### LISTED ENTRIES
____________________

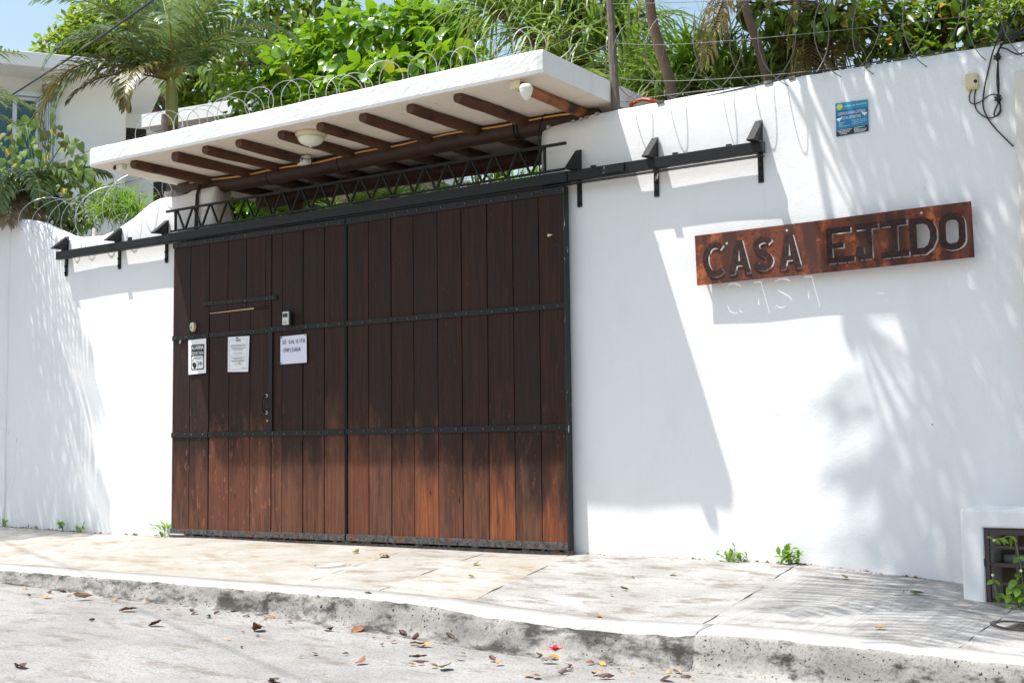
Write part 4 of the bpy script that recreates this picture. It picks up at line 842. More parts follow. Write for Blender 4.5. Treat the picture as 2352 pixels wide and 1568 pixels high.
strand([P(420, 296, .3), P(640, 245, .3), P(860, 192, .3), P(1080, 150, .3), P(1400, 45, .2)], 'rusty barbed strand over the canopy razor wire', m='dark_rust')
strand([P(150, 460, .25), P(270, 425, .25), P(380, 395, .25)], 'thin strand sagging behind the left canopy end', m='dark_rust')
for k, (yl, ys, lb) in enumerate((((10, 6, -4, -28), 0, 'uppermost'), ((100, 102, 78, 40), 0, 'second from the top'), ((180, 186, 165, 118), 0, 'third from the top'), ((238, 215, 185, 140), 0, 'lowest'))):
    strand([P(1404, yl[0], .18), P(1560, yl[1], .2), P(1850, yl[2], .2), P(2200, yl[3], .2), P(2500, yl[3]-35, .2)], lb+' barbed strand along the right wall top')
for k in range(3): strand([P(1240+40*k, 120+22*k, .2), P(1330, 75+55*k, .2), P(1404, 30+70*k, .18)], 'thin barbed strand %s from the canopy to the timber post' % ('rising highest', 'in the middle', 'running lowest')[k])
strand([P(1430, 262, .12)]+[P(x, y, .11) for x, y in ((1600, 226), (1850, 171), (2130, 123), (2352, 85), (2600, 40))], 'dark wire lying along the right wall edge', r=.004, m='black_rubber', barb=.05)
# overhead cables
cable('overhead_cable', [P(-160, 330, 3.0), P(0, 235, 1.8), P(150, 140, .8), P(310, 30, -.3), P(420, -50, -1.0)], .011, 'dark overhead cable crossing the upper left corner')
a_, b_ = GP(250, 1372), GP(700, 1566); t_ = 7.2
cable('street_cable', [a_-SUN*t_+(a_-b_)*2, a_-SUN*t_, b_-SUN*t_, b_-SUN*t_+(b_-a_)*2], .008, 'street cable hanging high above the road')

# ================================================================== plants: builders
def rot_to(d, up):
    y = d.normalized(); z = up-y*up.dot(y)
    if z.length < 1e-3: z = Vector((1, 0, 0))-y*y.x
    z.normalize(); x = y.cross(z); return Matrix((x, y, z)).transposed()
def leaf_tpl(shape, curl=.25, fold=.15, wav=0):
    V = []; F = []
    for i, (t, w_) in enumerate(shape):
        z = -curl*t*t; V += [(-w_, t-.06*abs(w_), z+fold*w_+wav*math.sin(i*2.1)), (0, t, z), (w_, t-.06*abs(w_), z+fold*w_-wav*math.sin(i*2.7+1))]
    for i in range(len(shape)-1):
        a = i*3; F += [(a, a+1, a+4), (a, a+4, a+3), (a+1, a+2, a+5), (a+1, a+5, a+4)]
    return np.array(V, np.float32), np.array(F, np.int32)
BROAD = [(0, .01), (.08, .03), (.2, .19), (.42, .29), (.68, .23), (.9, .08), (1, .003)]
OVAL = [(0, .01), (.2, .2), (.55, .27), (.85, .14), (1, .004)]
HEART = [(0, .02), (.02, .3), (.22, .46), (.5, .42), (.78, .22), (1, .01)]
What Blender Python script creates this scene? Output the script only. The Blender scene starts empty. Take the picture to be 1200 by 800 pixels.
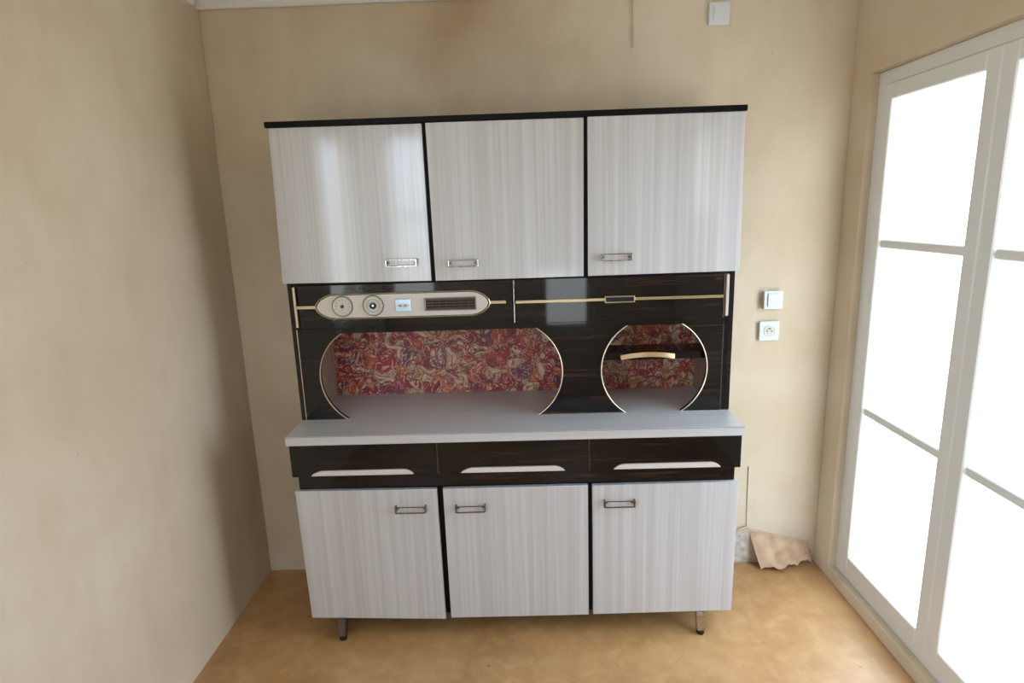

____________________

### WHAT IS EXPECTED
Excluding the pictures, restate the records above word for word.

### REPLY
Write part 4 of the bpy script that recreates this picture. It picks up at line 842. More parts follow. Write for Blender 4.5. Treat the picture as 2352 pixels wide and 1568 pixels high.
strand([P(420, 296, .3), P(640, 245, .3), P(860, 192, .3), P(1080, 150, .3), P(1400, 45, .2)], 'rusty barbed strand over the canopy razor wire', m='dark_rust')
strand([P(150, 460, .25), P(270, 425, .25), P(380, 395, .25)], 'thin strand sagging behind the left canopy end', m='dark_rust')
for k, (yl, ys, lb) in enumerate((((10, 6, -4, -28), 0, 'uppermost'), ((100, 102, 78, 40), 0, 'second from the top'), ((180, 186, 165, 118), 0, 'third from the top'), ((238, 215, 185, 140), 0, 'lowest'))):
    strand([P(1404, yl[0], .18), P(1560, yl[1], .2), P(1850, yl[2], .2), P(2200, yl[3], .2), P(2500, yl[3]-35, .2)], lb+' barbed strand along the right wall top')
for k in range(3): strand([P(1240+40*k, 120+22*k, .2), P(1330, 75+55*k, .2), P(1404, 30+70*k, .18)], 'thin barbed strand %s from the canopy to the timber post' % ('rising highest', 'in the middle', 'running lowest')[k])
strand([P(1430, 262, .12)]+[P(x, y, .11) for x, y in ((1600, 226), (1850, 171), (2130, 123), (2352, 85), (2600, 40))], 'dark wire lying along the right wall edge', r=.004, m='black_rubber', barb=.05)
# overhead cables
cable('overhead_cable', [P(-160, 330, 3.0), P(0, 235, 1.8), P(150, 140, .8), P(310, 30, -.3), P(420, -50, -1.0)], .011, 'dark overhead cable crossing the upper left corner')
a_, b_ = GP(250, 1372), GP(700, 1566); t_ = 7.2
cable('street_cable', [a_-SUN*t_+(a_-b_)*2, a_-SUN*t_, b_-SUN*t_, b_-SUN*t_+(b_-a_)*2], .008, 'street cable hanging high above the road')

# ================================================================== plants: builders
def rot_to(d, up):
    y = d.normalized(); z = up-y*up.dot(y)
    if z.length < 1e-3: z = Vector((1, 0, 0))-y*y.x
    z.normalize(); x = y.cross(z); return Matrix((x, y, z)).transposed()
def leaf_tpl(shape, curl=.25, fold=.15, wav=0):
    V = []; F = []
    for i, (t, w_) in enumerate(shape):
        z = -curl*t*t; V += [(-w_, t-.06*abs(w_), z+fold*w_+wav*math.sin(i*2.1)), (0, t, z), (w_, t-.06*abs(w_), z+fold*w_-wav*math.sin(i*2.7+1))]
    for i in range(len(shape)-1):
        a = i*3; F += [(a, a+1, a+4), (a, a+4, a+3), (a+1, a+2, a+5), (a+1, a+5, a+4)]
    return np.array(V, np.float32), np.array(F, np.int32)
BROAD = [(0, .01), (.08, .03), (.2, .19), (.42, .29), (.68, .23), (.9, .08), (1, .003)]
OVAL = [(0, .01), (.2, .2), (.55, .27), (.85, .14), (1, .004)]
HEART = [(0, .02), (.02, .3), (.22, .46), (.5, .42), (.78, .22), (1, .01)]
What Blender Python script creates this scene? Output the script only. The Blender scene starts empty. Take the picture to be 1200 by 800 pixels.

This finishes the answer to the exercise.